Dier förderliche Verbindung von Ichzeit und Essayzeit
Jedoch ist die Verbindung von Essay- und Ichzeit nicht obligatorisch, aber förderlich. Die Essayzeit muss dabei auch nicht zwangsweise ideologisiert oder entideologisiert sein, kann sich sogar dieser Unterteilung und Terminologie entziehen. Es würde sich auch anbieten, dass der Charakter des Ich-Erzählers, die Intensität und die Grenzerfahrungen schon hinter sich hat und zynisch und resigniert, innerlich schon den lebenden Zustand verlassen hat, aber nicht seelentot ist. Ein solcher Charakter wäre ein Resultat aus der krassen, sozialkalten Ichzeit. Es gibt nicht mehr viel zu fühlen, der Charakter würde vielleicht sogar an Genauigkeit verlieren und schwammiger werden, wie ein Schatten seiner selbst. Ein solcher schon abgebauter Charakter der Ichzeit – hier wäre also unklar, ob das noch zur Ichzeit oder eine Folge dessen zu rechnen ist – könnte viel trockener, aber auch bösartiger und enttäuschter einen inneren Essay innerhalb der Erzählung halten. Da der Charakter schon eher schemenhaft ist, würde dies den Essay in der Erzählung noch zentraler erscheinen lassen.
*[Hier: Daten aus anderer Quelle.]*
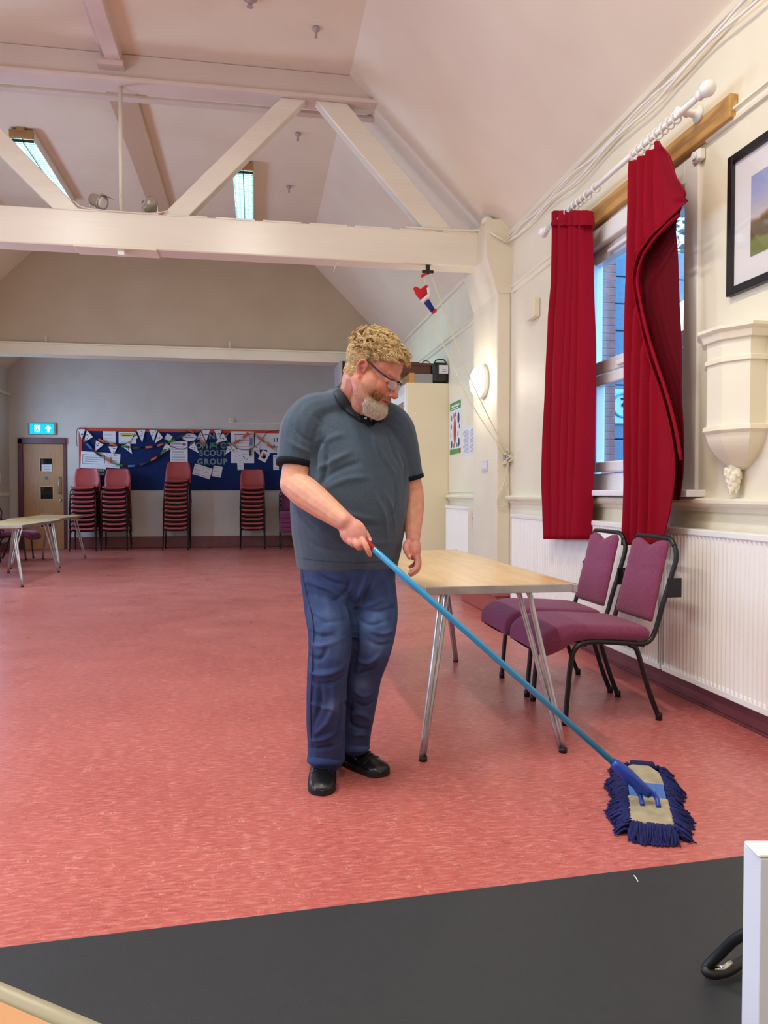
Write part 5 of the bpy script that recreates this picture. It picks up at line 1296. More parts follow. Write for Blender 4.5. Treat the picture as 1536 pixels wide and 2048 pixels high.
# skin colours by region
def smooth(a, b, x): 
    k = max(0, min(1, (x-a)/(b-a))); return k*k*(3-2*k)
cl = body.verts.layers.float_color.new('tint')
S0 = V(lin((224, 160, 132))); SR = V(lin((208, 108, 92))); SP_ = V(lin((222, 150, 140))); LIP = V(lin((176, 92, 84))); BRW = V(lin((170, 128, 88)))
for v in body.verts:
    c = S0.copy(); l = hl(v.co)
    if l.length < .2 and l.z > -.16:
        k = 0.30*smooth(-.02, .07, l.y)
        k = max(k, .9*exp(-((l.y-.12)**2+(l.z+.033)**2+l.x**2)/.0006))                    # nose tip
        k = max(k, .55*exp(-((l.y-.075)**2+(l.z+.012)**2)/.0012))                          # cheeks
        if abs(l.x) > .076 and l.y < .012: k = max(k, .7)                                                 # ears
        k = max(k, .4*smooth(-.04, -.09, l.z)*smooth(.02, -.04, l.y))                      # neck
        c = c.lerp(SR, min(1, k))
        lp_ = exp(-((l.z+.062)/.0065)**2)*smooth(.085, .097, l.y)*smooth(.03, .02, abs(l.x)); c = c.lerp(LIP, lp_)
        if abs(l.z+.062) < .0022 and l.y > .092 and abs(l.x) < .026: c = V(lin((96, 42, 40)))
        bw = exp(-((l.z-.032+.0*l.x)/.006)**2)*smooth(.072, .080, l.y)*smooth(.008, .016, abs(l.x)); c = c.lerp(BRW, .35*bw)
        stub = smooth(-.01, -.045, l.z+.25*max(0, .04-l.y)*0)*smooth(-.02, .01, l.y)*smooth(-.14, -.11, l.z)*smooth(.075, .06, l.y); c = c.lerp(V(lin((206, 160, 142))), .6*stub)
        c = c.lerp(V(lin((120, 48, 40))), .8*exp(-((l.y+.006)**2+(l.z-.004)**2)/.00009)*(1 if .068 < abs(l.x) < .089 else 0))  # ear hollow: its shade is painted into the skin colour
        hz = smooth(.055, .075, l.z)*smooth(.075, .06, l.y) if abs(l.x) < .06 else smooth(.035, .05, l.z)*smooth(.04, .02, l.y)
        if l.y < -.02: hz = smooth(-.05, -.02, l.z)
        c = c.lerp(V(lin((168, 132, 84))), .85*hz)
        ey = abs(l.z-.001) < .002 and l.y > .082 and .018 < abs(l.x) < .045
        if ey: c = V(lin((90, 52, 44)))
    else:
        for h_ in (palm, lp):
            d_ = (v.co-h_).length
            if d_ < .10: c = c.lerp(SP_, .7*smooth(.10, .05, d_))
    v[cl] = (c.x, c.y, c.z, 1)
M_SKIN = tint_mat('skin', 0.48, sss=0.12, bump=0.12, bscale=260)
mo = obj('body', body, M_SKIN, man, fix=False)
# finger nails
def nail(p, n_, d_, w, l_, parent):
    bm = BM(); n_ = n_.normalized(); d_ = (d_-n_*d_.dot(n_)).normalized(); s_ = n_.cross(d_)
    ball(bm, p, (w, l_, .0022), Matrix((s_, d_, n_)).transposed(), 12); obj('fingernail', bm, mat('nail', (236, 190, 176), rough=0.25), parent)
nail(T(740.2, 1079.5, 2.663), BK+V((0, 0, .6))+RT*.3, T(742, 1083, 2.66)-T(738, 1077, 2.66), .0052, .0068, mo)
nail(T(819.4, 1112.5, 2.882), BK+RT*.2, T(820, 1117, 2.88)-T(817, 1107, 2.88), .0052, .0072, mo)

# ---- surface helper
def hit(bv, px, py):
    d_ = ray(px, py).normalized(); h_ = bv.ray_cast(CO, d_)
    return (h_[0], h_[1]) if h_[0] is not None else (None, None)
def crease(bmx, bv, lines, gain=1.6):
    """press grooves and raise folds along lines drawn on the cloth"""
    segs = []
    for pts, w, amp in lines:
        q = [hit(bv, *p)[0] for p in pts]; q = [p for p in q if p is not None]
        if len(q) > 1: segs.append((catmull(q, 4) if len(q) > 2 else q, w, amp))
    bmx.normal_update(); mv = []
    for v in bmx.verts:
        d = 0
        for q, w, amp in segs:
            best = 9; bt = 0; n_ = len(q)-1
            for i in range(n_):
                ab = q[i+1]-q[i]; k = max(0, min(1, (v.co-q[i]).dot(ab)/max(1e-9, ab.length_squared)))
                dd_ = (v.co-q[i]-ab*k).length
                if dd_ < best: best = dd_; bt = (i+k)/n_
            if best < w*3: d += gain*amp*exp(-(best/(w*.8))**2)*min(1, sin(pi*min(max(bt, .02), .98))**.5)
        if d: mv.append((v, v.normal*d))
    for v, m_ in mv: v.co += m_

# ---- polo shirt
sh = BM()
loft(sh, [(T(695, 1136), .198, .160, .155), (T(695, 1128), .201, .168, .150), (T(695, 1085), .218, .185, .150), (T(697, 1020), .235, .200, .150), (T(701, 955), .240, .186, .150), (T(706, 900), .232, .158, .145), (T(706, 858), .222, .128, .135),
          (T(704, 828), .190, .100, .115), (T(702, 808), .135, .078, .095), (T(700, 794), .080, .050, .075)], TL, TF, 36, 2.35)
limb(sh, [T(668, 812, 2.89), T(625, 828, 2.88), T(602, 858, 2.85), T(592, 900, 2.83), T(587, 922, 2.82)], [.058, .077, .078, .071, .064])
limb(sh, [T(742, 822, 2.93), T(785, 846, 2.97), T(803, 880, 2.985), T(813, 925, 3.0), T(820, 950, 3.01)], [.058, .070, .066, .058, .053])
ball(sh, T(690, 800, 2.96), (.10, .07, .05)); 
sh = remesh(sh, 0.0055, 5, 0.5)
def squash(bmx, c, ax, rad):
    ax = ax.normalized()
    for v in bmx.verts:
        d_ = v.co-c; k = d_.dot(ax)
        if 0 < k < .09 and (d_-ax*k).length < rad: v.co -= ax*k
squash(sh, T(586.5, 932, 2.818), T(586, 934, 2.815)-T(592, 900, 2.83)+V((0, 0, -.01)), .069)
squash(sh, T(821, 959, 3.01), T(823, 965, 3.012)-T(815, 925, 3.0), .060)
# cut sleeve ends and the hem flat
def cut(bmx, p, n_): bmesh.ops.bisect_plane(bmx, geom=bmx.verts[:]+bmx.edges[:]+bmx.faces[:], plane_co=p, plane_no=n_, clear_outer=False)
bs = BVHTree.FromBMesh(sh)
crease(sh, bs, [([(648, 878), (630, 905), (632, 950)], .015, -.014), 
    ([(628, 905), (655, 880), (690, 868)], .016, .004), ([(640, 870), (655, 905), (650, 945), (640, 975)], .012, -.008), ([(630, 940), (660, 925), (700, 905)], .014, .006), ([(640, 965), (675, 940), (720, 925)], .013, -.005),
    ([(640, 985), (690, 960), (740, 955)], .014, .004), ([(655, 1010), (700, 1030), (750, 1040)], .013, .004), ([(660, 1030), (710, 1050), (760, 1052)], .012, -.004),
    ([(752, 870), (765, 910), (790, 950)], .011, .005), ([(772, 860), (785, 900), (800, 935)], .010, -.004), ([(748, 850), (750, 890), (760, 930)], .010, .004),
    ([(800, 905), (812, 940), (808, 975)], .010, -.006), ([(770, 985), (785, 1020), (790, 1060)], .010, .005), ([(790, 960), (792, 1000), (785, 1040)], .009, -.005), ([(750, 990), (768, 1030), (775, 1080)], .011, .004),
    ([(575, 880), (595, 895), (620, 905)], .010, .004), ([(580, 845), (600, 870), (625, 885)], .010, -.003), ([(610, 1040), (650, 1070), (700, 1085)], .013, .004), ([(600, 1070), (640, 1095), (690, 1102)], .012, -.004), ([(590, 1010), (620, 1050), (640, 1060)], .012, -.004),
    ([(700, 1065), (740, 1085), (785, 1085)], .012, .003), ([(630, 830), (645, 850), (640, 880)], .010, -.003), ([(604, 800), (600, 840), (612, 880)], .008, -.002)])
for v in sh.verts:
    v.co += v.normal*0.0025*noise.noise(v.co*14)
M_SHIRT = mat('slate_polo', (70, 85, 102), rough=0.85, spec=0.2, sheen=0.2, c2=(63, 77, 93), vscale=120, bump=0.15, bscale=500)
bs = BVHTree.FromBMesh(sh)
so = obj('polo_shirt', sh, M_SHIRT, man, fix=False)
M_NAVY = mat('navy_trim', (16, 24, 34), rough=0.8, spec=0.2)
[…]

Die Essayzeit wächst mit der Ichzeit, ist aber nicht an diese gebunden – sie existierte abgemildert schon zuvor, zieht auch abgemildert in die anderen aktuellen Erzählungsformen ein – und kann auch nach der Ichzeit, wenn der Charakter schon abgebaut ist, noch existieren, zuungunsten des Protagonistencharakters, vielleicht dadurch noch stärker und intensiver. Dadurch hoffe ich, dass der Begriff Essayzeit – als intensiveren Gebrauch der Essayistik in der fiktionalen Literatur – noch besser die aktuelle Literatur erfasst, als der vielversprechende Begriff der Ichzeit.